• _Short exercise_: Print, exactly as they stand, the lines from the start of the listing to the line containing "mb.build('handle',parent=gun,bevel=.005)", inclusive.

════════════════════

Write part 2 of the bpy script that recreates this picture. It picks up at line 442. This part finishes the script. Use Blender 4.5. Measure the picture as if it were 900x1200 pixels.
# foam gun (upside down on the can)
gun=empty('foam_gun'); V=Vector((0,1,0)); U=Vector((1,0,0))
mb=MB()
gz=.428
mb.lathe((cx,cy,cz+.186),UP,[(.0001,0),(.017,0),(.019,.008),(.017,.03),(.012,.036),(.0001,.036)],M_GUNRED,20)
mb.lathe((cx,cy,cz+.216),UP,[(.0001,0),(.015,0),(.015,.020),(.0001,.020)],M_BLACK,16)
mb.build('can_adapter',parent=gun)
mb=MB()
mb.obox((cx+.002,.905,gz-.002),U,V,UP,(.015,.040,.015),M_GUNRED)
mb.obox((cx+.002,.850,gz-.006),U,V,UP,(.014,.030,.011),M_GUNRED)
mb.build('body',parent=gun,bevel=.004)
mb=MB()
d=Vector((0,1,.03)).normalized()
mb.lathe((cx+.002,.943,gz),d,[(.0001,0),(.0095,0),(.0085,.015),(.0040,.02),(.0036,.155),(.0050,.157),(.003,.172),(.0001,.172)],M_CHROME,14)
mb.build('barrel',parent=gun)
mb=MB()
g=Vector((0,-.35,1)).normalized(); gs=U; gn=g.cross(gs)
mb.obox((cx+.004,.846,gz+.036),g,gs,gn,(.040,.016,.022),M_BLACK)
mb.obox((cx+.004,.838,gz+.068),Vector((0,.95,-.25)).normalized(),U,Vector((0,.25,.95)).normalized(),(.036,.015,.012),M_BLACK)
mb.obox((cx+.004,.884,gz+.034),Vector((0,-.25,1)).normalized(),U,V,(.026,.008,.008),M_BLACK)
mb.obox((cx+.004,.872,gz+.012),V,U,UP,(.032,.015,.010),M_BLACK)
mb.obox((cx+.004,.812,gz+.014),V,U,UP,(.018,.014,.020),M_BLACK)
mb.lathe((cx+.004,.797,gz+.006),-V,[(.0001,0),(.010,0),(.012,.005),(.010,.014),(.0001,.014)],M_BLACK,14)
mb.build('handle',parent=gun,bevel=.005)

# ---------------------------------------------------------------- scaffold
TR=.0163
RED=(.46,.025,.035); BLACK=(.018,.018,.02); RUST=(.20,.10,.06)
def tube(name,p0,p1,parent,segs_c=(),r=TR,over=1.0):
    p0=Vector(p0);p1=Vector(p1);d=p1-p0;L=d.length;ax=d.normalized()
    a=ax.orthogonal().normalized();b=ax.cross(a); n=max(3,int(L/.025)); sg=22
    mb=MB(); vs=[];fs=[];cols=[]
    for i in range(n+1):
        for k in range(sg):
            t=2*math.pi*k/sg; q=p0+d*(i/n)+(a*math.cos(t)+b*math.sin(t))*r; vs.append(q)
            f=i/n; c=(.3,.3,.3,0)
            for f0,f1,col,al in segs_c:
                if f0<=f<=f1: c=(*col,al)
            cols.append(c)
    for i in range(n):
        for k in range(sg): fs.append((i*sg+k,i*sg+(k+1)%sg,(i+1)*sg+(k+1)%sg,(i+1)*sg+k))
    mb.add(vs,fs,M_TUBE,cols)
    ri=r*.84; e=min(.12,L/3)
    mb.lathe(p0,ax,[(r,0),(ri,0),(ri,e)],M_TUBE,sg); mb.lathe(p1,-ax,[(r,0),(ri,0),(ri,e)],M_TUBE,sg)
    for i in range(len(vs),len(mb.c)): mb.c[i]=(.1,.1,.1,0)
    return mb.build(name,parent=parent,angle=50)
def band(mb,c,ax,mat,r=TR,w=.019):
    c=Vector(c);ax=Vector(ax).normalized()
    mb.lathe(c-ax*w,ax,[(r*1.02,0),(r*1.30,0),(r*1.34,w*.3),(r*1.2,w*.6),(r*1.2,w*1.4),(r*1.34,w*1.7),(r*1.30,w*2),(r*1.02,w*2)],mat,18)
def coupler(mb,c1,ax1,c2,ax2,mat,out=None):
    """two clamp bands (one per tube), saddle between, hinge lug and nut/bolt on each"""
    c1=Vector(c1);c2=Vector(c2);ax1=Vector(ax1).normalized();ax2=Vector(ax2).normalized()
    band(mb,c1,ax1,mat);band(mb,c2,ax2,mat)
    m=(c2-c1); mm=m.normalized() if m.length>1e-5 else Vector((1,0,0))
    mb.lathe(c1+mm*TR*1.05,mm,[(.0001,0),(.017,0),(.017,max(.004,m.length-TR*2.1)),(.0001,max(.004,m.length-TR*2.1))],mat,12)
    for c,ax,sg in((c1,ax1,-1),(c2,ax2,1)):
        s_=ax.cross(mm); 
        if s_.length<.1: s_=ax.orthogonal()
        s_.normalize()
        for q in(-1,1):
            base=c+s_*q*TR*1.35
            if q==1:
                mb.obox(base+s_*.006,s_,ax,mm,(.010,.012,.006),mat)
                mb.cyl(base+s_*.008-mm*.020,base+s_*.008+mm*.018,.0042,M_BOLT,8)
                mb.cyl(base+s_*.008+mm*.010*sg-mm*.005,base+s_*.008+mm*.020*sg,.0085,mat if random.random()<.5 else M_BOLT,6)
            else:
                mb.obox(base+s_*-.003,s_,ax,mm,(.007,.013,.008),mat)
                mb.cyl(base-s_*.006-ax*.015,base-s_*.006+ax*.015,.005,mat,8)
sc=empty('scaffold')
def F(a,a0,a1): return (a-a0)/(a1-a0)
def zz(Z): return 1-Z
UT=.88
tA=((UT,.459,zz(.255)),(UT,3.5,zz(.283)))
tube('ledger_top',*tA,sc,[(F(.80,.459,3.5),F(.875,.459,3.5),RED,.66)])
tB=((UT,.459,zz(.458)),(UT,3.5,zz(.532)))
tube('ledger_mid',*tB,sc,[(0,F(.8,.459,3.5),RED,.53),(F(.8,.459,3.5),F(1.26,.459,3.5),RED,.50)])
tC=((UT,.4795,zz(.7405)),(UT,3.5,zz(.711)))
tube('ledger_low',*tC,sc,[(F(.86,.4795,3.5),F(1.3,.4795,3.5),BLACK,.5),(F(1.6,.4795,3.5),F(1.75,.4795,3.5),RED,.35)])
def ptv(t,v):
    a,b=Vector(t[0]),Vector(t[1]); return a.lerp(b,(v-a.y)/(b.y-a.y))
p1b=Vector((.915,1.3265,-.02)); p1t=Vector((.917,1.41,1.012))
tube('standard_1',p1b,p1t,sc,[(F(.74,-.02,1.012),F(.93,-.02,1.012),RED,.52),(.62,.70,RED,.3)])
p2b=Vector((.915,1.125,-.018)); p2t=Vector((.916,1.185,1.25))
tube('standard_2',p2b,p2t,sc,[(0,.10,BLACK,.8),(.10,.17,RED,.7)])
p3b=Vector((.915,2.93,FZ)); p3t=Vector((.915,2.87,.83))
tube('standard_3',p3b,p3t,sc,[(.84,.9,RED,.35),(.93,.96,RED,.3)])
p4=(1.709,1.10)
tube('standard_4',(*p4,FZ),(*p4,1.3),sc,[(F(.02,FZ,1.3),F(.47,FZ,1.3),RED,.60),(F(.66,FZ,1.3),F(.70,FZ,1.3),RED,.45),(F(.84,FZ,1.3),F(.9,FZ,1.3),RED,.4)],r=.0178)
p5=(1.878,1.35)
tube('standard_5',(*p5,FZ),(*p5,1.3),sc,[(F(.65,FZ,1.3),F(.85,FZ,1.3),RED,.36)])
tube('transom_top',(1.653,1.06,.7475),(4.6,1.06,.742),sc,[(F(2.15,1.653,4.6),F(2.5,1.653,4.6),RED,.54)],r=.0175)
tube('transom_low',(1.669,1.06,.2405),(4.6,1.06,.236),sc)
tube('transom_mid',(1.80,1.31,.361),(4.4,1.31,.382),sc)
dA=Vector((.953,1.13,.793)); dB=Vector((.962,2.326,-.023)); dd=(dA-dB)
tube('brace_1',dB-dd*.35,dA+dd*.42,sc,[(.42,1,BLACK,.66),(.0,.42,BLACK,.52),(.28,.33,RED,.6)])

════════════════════

• _Answer to this problem_:
Write part 2 of the bpy script that recreates this picture. It picks up at line 442. This part finishes the script. Use Blender 4.5. Measure the picture as if it were 900x1200 pixels.
# foam gun (upside down on the can)
gun=empty('foam_gun'); V=Vector((0,1,0)); U=Vector((1,0,0))
mb=MB()
gz=.428
mb.lathe((cx,cy,cz+.186),UP,[(.0001,0),(.017,0),(.019,.008),(.017,.03),(.012,.036),(.0001,.036)],M_GUNRED,20)
mb.lathe((cx,cy,cz+.216),UP,[(.0001,0),(.015,0),(.015,.020),(.0001,.020)],M_BLACK,16)
mb.build('can_adapter',parent=gun)
mb=MB()
mb.obox((cx+.002,.905,gz-.002),U,V,UP,(.015,.040,.015),M_GUNRED)
mb.obox((cx+.002,.850,gz-.006),U,V,UP,(.014,.030,.011),M_GUNRED)
mb.build('body',parent=gun,bevel=.004)
mb=MB()
d=Vector((0,1,.03)).normalized()
mb.lathe((cx+.002,.943,gz),d,[(.0001,0),(.0095,0),(.0085,.015),(.0040,.02),(.0036,.155),(.0050,.157),(.003,.172),(.0001,.172)],M_CHROME,14)
mb.build('barrel',parent=gun)
mb=MB()
g=Vector((0,-.35,1)).normalized(); gs=U; gn=g.cross(gs)
mb.obox((cx+.004,.846,gz+.036),g,gs,gn,(.040,.016,.022),M_BLACK)
mb.obox((cx+.004,.838,gz+.068),Vector((0,.95,-.25)).normalized(),U,Vector((0,.25,.95)).normalized(),(.036,.015,.012),M_BLACK)
mb.obox((cx+.004,.884,gz+.034),Vector((0,-.25,1)).normalized(),U,V,(.026,.008,.008),M_BLACK)
mb.obox((cx+.004,.872,gz+.012),V,U,UP,(.032,.015,.010),M_BLACK)
mb.obox((cx+.004,.812,gz+.014),V,U,UP,(.018,.014,.020),M_BLACK)
mb.lathe((cx+.004,.797,gz+.006),-V,[(.0001,0),(.010,0),(.012,.005),(.010,.014),(.0001,.014)],M_BLACK,14)
mb.build('handle',parent=gun,bevel=.005)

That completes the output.